Astronomists have just released the first image ever of an “unseeable” blackhole

Credit: Daily Mail

Astronomists have just released the first image ever of an “unseeable” blackhole

Some crazy s**t happened in the science world yesterday ay! Black holes have always been an ominous mystery of space, supposedly invisible and vacuuming up everything that passes by it, sucked into its murky depths never to be seen again. Black holes have been immortalised as silent and invisible pits of hell in outer space by sci-fi flicks, and they have always been shrouded in mystery for the science community. 

But some super smart science blokes and blokettes have made a good start at finding out the secrets of the illusive black hole and debunking the myth that black holes are entirely invisible. With the use of eight telescopes, scientists have been able to record the very first images the Event Horizon and share them with the world.

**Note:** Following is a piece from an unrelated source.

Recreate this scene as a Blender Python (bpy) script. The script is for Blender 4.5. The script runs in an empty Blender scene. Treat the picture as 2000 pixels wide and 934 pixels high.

The Event Horizon is basically the edge or the boundary around the opening of the black hole, where light or any radiation can’t escape. It’s the super hot material you see in the images. Any stuff that get’s too close to the Event Horizon, it’s Destination F**ked, all the atoms are shredded and ripped a part and sucked into the black hole.

Credit: @ehtelescope via Twitter

Avery Broderick, Associate Professor in the Department of Physics & Astronomy at the University of Waterloo said:

“We’ve seen the unseeable”

Sheperd Doeleman who is the EHT Director said:

‘Nature has conspired to let us see something that we thought was invisible… This is a long sought goal for us, and we hope that you’ll be inspired by it too.’

This is one massive task and a bloody huge achievement. Put it this way, the technology to “see” the Event Horizon didn’t exist. Scientist essentially had to create the tech to be able to record the images you see here cause no telescope is powerful enough, or sophisticated enough to record the images. The Event Horizon Telescope (EHT) comprises of eight radio observatories located in the South Pole, Europe, South America, Africa, North America, and Australia. It’s required years of work behind the scenes and the co-operation of scientists all over the globe.

This enormous black hole they recorded is located at the heart of the Milky Way known as Sagittarius A, as well as another target area they refer to as M87.

To give you an idea of just how mental this all is, the eight telescopes recorded 5 petabytes of data…. That’s half a ton of bloody hard drives! It’s the equivalent of 5000 years worth of mp3 files, or 40,000 people takin’ a lifetime of selfies. F**k, don’t think Telstra has a plan to cover that amount of data! It’s pretty hard to get ya noggin’ around just how big this bloody thing is, this simple graphic helps a bit for us non-science-y people.

Sheperd Doeleman explained:

“We now have visual evidence for a black hole, we now know that a black hole exists at the center of M87. Material moving around the black hole is moving at light speeds.

We now have an entirely new way of discovering black holes that we’ve never had before, and like all new discoveries this is just the beginning”

This is obviously global news and even Google is celebrating with an EHT doodle:

Final thought:  A lot of this science stuff goes over my head that’s for sure, but blind Freddie can see this is probably one of the coolest scientific breakthroughs of the century. Its also a good reminder of the stuff that can be achieved when people from all of the world work together for a common goal.